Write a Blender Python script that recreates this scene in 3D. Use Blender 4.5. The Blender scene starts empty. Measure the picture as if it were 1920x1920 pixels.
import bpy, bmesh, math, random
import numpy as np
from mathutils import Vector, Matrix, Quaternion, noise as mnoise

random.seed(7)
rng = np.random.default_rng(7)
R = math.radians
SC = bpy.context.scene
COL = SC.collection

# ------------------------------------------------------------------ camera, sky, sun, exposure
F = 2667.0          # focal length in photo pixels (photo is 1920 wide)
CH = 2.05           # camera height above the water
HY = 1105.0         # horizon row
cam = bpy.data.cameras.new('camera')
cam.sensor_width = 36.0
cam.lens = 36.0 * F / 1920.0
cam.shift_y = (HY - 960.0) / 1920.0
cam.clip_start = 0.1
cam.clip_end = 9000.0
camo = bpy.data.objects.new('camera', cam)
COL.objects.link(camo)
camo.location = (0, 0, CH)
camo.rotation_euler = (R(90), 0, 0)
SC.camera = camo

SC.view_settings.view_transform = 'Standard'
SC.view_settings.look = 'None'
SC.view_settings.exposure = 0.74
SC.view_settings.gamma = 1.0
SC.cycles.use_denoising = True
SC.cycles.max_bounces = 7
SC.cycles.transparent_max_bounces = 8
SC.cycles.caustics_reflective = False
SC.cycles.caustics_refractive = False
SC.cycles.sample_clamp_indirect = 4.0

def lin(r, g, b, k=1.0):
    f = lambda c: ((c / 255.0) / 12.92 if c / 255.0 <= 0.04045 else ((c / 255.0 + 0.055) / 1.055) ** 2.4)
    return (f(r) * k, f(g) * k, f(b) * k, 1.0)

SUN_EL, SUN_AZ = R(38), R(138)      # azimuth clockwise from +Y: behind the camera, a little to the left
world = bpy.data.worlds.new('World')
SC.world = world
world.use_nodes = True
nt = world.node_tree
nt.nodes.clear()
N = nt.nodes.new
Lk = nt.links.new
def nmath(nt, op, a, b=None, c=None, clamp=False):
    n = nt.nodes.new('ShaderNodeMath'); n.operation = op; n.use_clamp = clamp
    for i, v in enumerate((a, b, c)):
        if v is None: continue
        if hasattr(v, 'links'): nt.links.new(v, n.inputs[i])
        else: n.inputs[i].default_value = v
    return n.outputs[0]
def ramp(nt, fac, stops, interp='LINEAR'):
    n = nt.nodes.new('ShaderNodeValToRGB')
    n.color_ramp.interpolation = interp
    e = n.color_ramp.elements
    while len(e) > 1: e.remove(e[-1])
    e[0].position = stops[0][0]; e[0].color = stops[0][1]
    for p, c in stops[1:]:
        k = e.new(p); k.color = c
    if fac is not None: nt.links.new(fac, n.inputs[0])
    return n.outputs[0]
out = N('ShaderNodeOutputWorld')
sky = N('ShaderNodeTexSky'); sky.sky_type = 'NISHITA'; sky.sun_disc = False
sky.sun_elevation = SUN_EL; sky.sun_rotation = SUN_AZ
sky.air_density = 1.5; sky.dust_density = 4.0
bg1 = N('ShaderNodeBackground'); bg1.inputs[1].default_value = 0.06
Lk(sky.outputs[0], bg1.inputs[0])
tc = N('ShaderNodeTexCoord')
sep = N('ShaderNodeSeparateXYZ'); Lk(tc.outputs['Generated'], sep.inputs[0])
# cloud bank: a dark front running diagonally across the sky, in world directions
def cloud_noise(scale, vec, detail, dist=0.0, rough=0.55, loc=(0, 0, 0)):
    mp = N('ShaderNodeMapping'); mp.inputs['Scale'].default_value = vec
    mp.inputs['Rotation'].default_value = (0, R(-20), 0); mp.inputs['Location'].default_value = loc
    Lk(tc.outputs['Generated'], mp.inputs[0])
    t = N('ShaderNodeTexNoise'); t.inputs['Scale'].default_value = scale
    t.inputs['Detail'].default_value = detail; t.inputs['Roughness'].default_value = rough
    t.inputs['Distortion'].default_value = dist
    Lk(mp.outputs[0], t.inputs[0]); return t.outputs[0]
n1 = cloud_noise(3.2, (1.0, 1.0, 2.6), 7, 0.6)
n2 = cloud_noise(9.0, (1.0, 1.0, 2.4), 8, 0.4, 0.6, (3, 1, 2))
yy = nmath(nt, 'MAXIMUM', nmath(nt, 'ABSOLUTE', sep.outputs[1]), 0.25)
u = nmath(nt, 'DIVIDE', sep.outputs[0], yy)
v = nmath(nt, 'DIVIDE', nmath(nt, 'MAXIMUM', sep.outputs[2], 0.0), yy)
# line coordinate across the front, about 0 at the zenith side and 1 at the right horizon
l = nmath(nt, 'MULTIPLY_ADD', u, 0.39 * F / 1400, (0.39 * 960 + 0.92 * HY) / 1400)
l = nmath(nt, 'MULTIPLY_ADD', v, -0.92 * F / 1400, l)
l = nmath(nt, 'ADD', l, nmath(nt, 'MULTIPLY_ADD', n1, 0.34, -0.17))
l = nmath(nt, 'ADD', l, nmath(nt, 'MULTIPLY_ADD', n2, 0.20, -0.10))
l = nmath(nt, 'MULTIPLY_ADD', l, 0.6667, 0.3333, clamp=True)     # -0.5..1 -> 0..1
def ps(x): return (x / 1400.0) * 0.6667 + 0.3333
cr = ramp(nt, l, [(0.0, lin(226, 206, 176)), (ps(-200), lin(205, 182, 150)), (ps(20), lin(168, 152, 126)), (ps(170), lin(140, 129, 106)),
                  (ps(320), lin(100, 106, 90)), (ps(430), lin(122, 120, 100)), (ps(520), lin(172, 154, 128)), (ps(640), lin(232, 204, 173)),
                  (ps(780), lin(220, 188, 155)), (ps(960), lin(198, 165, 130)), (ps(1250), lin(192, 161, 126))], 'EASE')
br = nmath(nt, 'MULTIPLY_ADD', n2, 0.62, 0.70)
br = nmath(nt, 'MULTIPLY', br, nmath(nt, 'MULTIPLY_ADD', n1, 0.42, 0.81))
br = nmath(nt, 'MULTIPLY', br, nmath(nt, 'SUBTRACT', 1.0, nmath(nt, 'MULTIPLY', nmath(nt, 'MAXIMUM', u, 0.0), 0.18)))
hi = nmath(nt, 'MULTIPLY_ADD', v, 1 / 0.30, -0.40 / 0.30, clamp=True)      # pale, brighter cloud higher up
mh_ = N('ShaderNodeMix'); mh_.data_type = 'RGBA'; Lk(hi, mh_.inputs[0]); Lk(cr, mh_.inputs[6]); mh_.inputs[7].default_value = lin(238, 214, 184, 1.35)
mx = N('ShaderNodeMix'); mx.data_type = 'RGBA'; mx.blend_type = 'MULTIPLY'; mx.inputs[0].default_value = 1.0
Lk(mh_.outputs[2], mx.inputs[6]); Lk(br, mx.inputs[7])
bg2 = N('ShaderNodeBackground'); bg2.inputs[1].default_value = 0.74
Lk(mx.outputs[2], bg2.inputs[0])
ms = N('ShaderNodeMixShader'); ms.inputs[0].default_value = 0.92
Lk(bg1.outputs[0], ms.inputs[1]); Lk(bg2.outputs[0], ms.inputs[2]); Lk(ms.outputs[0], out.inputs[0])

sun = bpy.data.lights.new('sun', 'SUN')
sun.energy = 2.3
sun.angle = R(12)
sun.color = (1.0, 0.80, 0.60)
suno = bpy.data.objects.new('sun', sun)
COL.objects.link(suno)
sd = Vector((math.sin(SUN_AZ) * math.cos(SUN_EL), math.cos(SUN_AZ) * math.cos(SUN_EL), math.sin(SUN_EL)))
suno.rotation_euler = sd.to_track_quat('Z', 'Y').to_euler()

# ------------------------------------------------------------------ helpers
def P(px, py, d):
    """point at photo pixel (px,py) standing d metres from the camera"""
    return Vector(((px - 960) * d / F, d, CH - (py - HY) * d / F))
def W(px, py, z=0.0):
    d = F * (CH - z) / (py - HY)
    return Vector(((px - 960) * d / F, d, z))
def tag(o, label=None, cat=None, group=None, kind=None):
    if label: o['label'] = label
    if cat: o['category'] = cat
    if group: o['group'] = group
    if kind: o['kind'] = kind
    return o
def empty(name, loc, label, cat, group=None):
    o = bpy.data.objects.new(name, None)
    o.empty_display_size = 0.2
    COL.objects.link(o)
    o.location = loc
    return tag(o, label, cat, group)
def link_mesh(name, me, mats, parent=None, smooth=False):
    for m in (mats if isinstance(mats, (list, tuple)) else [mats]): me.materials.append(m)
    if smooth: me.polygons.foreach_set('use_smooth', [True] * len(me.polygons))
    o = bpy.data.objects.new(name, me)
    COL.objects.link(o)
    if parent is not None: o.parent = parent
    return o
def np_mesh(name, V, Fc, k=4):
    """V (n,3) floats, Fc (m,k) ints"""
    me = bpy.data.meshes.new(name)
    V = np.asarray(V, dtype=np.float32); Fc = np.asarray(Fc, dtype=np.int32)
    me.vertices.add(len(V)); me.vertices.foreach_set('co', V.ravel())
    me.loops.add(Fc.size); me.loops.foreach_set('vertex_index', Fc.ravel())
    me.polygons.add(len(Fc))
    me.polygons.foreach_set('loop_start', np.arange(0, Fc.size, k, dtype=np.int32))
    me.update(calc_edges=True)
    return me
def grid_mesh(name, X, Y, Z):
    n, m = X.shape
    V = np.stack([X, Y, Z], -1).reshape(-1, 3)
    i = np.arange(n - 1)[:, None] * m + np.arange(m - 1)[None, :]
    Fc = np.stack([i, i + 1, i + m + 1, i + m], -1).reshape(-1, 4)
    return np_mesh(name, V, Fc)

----

» What is being asked: Set down verbatim only the lines between the start of the data above and the line with "COL = SC.collection", both boundaries included.

» Output for this exercise:
Write a Blender Python script that recreates this scene in 3D. Use Blender 4.5. The Blender scene starts empty. Measure the picture as if it were 1920x1920 pixels.
import bpy, bmesh, math, random
import numpy as np
from mathutils import Vector, Matrix, Quaternion, noise as mnoise

random.seed(7)
rng = np.random.default_rng(7)
R = math.radians
SC = bpy.context.scene
COL = SC.collection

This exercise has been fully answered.